Rupanya selama tinggal di sarang BHL, Simarmata memanfaatkan jururawat anggota Palang Merah yang ikut dengan rombongan perwira tersebut untuk mengobati sakit malaria-nya. Selain itu para anak buah Simarmata juga lewat cara setengah memaksa kerap meminjam barang-barang pribadi para tamunya.
Sebagai contoh, suatu hari salah seorang anak buah Simarmata meminjam sepatu Letnan Dua R.F. Soedirdjo. Besoknya giliran anak buah lain-nya meminjam jam tangan milik sang perwira. Semua itu dilakukan dengan alasan yang sama: untuk kepentingan patroli menghadang tentara Belanda.
“Tapi ya enggak ada yang dikembalikan lagi…” ungkap Kolonel (Purn) Abdullah Amir Ranudirjo, rekan Soedirjo yang saat itu juga ada di situ.
Singkat cerita, sampailah waktu mereka untuk pamit kepada Simarmata. Saat menyampakan niat itulah, Simarmata mencegah rombongan untuk jangan pergi dulu. Katanya, dia akan mengadakan “pesta kecil” untuk melepas kepergian para perwira itu.
Baca juga: Ketika Wartawan Dipalak Laskar Sumatra
Yang terjadi kemudian, Simarmata muncul dengan penampilan siap perang lengkap dengan pengawalan satu regu pasukan bersenjata. Setelah menyilakan para perwira untuk menikmati hidangan kecil, secara demonstratif dia meletakan pistolnya di meja lalu berpidato dalam nada yang berapi-api.
“Apa betul saudara-saudara ini opsir-opsir dari Jawa?! Saya kira saudara-saudara adalah anak buah Bedjo…Apa buktinya kalau saudara-saudara adalah opsir-opsir dari Jawa?” katanya.
Demi merespon tantangan Simarmata itu, tampillah Letnan Dua Mohamad Hani. Kepada Simarmata dia menyodorkan foto pelantikan anak-anak Akademi MIliter Yogya oleh Presiden Sukarno pada 28 November 1948.
Simarmata percaya. Namun seolah tak ingin melepaskan mangsanya, dia kemudian berdalih supaya para perwira itu nantinya tak dicurigai sebagai anak buahnya oleh Pasukan Bedjo, maka sebelum melanjutkan perjalanan ke Aceh, senjata-senjata dan obat-obatan harap ditinggalkan.

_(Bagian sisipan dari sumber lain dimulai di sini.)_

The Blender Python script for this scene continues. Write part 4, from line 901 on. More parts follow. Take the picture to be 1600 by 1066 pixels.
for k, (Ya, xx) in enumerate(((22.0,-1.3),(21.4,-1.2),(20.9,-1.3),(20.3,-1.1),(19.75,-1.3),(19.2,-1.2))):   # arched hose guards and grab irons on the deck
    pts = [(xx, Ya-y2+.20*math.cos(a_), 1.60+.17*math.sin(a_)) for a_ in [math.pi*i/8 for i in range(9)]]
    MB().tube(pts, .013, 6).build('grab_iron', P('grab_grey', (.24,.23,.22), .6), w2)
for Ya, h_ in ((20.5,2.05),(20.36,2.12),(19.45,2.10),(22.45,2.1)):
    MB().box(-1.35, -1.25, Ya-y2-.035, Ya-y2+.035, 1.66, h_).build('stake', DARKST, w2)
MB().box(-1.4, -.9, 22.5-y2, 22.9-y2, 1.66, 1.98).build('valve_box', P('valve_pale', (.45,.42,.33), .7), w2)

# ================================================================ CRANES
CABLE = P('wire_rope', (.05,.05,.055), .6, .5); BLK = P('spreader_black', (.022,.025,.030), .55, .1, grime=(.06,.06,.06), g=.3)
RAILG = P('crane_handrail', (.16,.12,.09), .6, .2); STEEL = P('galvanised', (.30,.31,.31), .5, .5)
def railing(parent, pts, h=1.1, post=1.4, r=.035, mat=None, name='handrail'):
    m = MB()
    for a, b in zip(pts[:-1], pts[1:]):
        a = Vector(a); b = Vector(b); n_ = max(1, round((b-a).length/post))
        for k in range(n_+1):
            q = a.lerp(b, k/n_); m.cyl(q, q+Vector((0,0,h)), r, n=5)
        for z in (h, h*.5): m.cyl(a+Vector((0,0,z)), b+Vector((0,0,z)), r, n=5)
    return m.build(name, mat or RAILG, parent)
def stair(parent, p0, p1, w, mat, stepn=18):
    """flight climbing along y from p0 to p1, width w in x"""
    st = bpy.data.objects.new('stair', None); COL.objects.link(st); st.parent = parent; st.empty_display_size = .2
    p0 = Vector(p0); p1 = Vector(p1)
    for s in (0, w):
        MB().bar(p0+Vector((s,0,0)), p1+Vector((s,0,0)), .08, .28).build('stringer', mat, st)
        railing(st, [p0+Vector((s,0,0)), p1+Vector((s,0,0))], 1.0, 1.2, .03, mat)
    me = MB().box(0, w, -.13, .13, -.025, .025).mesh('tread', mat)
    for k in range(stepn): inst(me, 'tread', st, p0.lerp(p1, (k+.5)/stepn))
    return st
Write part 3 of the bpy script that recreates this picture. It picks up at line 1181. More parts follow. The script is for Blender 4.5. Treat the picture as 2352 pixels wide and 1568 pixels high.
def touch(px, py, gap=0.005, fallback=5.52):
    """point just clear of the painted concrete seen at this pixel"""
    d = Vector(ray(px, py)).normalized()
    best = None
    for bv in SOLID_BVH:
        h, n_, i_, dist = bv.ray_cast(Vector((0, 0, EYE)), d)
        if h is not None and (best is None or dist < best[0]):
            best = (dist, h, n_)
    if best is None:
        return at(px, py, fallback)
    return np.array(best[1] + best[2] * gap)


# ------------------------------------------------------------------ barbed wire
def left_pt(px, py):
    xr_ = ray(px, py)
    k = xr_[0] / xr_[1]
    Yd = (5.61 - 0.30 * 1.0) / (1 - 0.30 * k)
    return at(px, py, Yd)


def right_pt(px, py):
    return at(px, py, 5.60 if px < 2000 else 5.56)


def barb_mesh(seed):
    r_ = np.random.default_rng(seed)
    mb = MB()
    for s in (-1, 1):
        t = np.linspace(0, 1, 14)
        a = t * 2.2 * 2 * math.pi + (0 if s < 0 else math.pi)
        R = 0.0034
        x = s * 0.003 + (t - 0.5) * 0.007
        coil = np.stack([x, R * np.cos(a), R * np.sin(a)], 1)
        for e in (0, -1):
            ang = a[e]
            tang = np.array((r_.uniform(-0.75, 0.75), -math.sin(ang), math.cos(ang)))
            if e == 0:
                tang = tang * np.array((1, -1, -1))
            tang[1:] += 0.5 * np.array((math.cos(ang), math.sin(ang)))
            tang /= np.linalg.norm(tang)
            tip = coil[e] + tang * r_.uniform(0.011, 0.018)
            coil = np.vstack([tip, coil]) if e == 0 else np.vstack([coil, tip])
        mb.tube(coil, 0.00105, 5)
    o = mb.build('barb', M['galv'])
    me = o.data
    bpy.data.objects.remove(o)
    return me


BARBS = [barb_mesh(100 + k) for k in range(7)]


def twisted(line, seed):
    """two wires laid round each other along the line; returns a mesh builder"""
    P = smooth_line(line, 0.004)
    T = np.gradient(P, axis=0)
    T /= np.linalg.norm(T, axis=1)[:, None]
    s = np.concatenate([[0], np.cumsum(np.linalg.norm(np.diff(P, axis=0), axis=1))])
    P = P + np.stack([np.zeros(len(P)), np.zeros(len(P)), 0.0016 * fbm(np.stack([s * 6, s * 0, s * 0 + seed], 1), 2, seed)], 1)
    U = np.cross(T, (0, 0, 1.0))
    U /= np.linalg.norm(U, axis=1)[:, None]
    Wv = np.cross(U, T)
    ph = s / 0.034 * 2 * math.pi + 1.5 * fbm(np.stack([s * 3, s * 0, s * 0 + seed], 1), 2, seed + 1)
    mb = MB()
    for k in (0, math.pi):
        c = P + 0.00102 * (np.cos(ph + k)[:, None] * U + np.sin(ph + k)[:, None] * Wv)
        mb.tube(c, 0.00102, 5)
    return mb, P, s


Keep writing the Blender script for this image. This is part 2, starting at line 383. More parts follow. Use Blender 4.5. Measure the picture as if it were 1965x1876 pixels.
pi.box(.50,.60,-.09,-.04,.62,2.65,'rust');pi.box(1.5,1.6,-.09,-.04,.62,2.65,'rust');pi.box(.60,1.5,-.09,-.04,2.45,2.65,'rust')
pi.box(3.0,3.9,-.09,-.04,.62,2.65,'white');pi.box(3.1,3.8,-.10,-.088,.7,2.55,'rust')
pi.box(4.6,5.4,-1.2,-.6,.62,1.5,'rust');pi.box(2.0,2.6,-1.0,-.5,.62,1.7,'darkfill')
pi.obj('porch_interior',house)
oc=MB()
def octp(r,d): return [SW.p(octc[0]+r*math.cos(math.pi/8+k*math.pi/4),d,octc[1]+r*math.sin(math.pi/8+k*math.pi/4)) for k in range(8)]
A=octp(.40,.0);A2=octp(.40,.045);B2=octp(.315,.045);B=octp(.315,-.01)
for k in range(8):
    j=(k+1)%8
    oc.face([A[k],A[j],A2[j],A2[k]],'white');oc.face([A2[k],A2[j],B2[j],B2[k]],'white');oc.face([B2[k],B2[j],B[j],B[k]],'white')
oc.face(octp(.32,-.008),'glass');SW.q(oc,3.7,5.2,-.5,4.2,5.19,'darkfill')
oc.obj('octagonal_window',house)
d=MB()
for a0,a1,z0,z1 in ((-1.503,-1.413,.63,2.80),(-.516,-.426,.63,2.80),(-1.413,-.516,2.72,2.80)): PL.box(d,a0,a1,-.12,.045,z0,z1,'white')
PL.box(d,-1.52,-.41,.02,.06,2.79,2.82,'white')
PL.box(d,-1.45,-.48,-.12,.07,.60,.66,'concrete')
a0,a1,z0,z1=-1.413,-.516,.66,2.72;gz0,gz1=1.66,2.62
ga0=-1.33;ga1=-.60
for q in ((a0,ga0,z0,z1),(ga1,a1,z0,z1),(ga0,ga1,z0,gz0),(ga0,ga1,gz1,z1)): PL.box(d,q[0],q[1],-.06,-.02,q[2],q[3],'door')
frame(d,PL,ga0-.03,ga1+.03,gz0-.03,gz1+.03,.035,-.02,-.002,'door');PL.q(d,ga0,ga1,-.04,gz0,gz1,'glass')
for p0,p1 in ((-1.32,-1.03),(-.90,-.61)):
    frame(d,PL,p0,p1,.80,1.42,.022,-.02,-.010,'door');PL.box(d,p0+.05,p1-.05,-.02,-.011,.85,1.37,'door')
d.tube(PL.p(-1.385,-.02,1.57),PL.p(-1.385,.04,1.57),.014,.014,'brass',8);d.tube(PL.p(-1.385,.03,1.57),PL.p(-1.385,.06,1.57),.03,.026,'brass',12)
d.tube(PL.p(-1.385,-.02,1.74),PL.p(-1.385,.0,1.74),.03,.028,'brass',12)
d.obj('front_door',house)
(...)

“Saya berikan waktu setengah jam…” ujarnya.
Mendengar ancaman tersebut, bukan main geramnya para perwira muda itu. Letnan Satu Chaurmain yang tengah memegang tongkat berujung kampak besi dan berposisi persis dekat dengan Simarmata nampak gignya bergemertak. Dia lantas berbisik kepada Letnan Dua Soedirjo:
“Jok sirahe dekne tak kampak-e (ayo kepalanya kita kampak saja), paling-paling mati bareng…”
“Jangan-lah, nanti yang mati bukan kau saja. Semuanya pasti dibunuh, begitulah cara kerja laskar. Sudahlah, kasih saja. Nanti kita cari lagi,” jawab Soedirjo dalam bahasa Jawa Banyumasan.
Baca juga: Terjebak di Plataran (2)
Akhirnya, para perwira pun mengalah. Mereka menyerahkan pistolnya masing-masing kepada Simarmata dengan rasa marah yang bergejolak di dada. Karena negoisasi yang baik, mereka sepakat obat-obatan tak perlu diserahkan.
Namun bak ikan piranha yang lapar daging, anak buah Simarmata malah merampas emas dan perhiasan milik para perwira. Mereka beralasan memerlukan perhiasan tersebut “untuk perjuangan”. Sementara cincin emas tanda pertunangan milik Soedirjo sendiri lolos dari jarahan mereka.
“Kebetulan saya bawa perban di kantong, sehingga saya bisa membungkus jari saya yang bercincin itu dengan perban. Mungkin mereka mengira jari saya luka atau korengan,” ungkap alumni Akademi Militer Yogya angkatan pertama itu.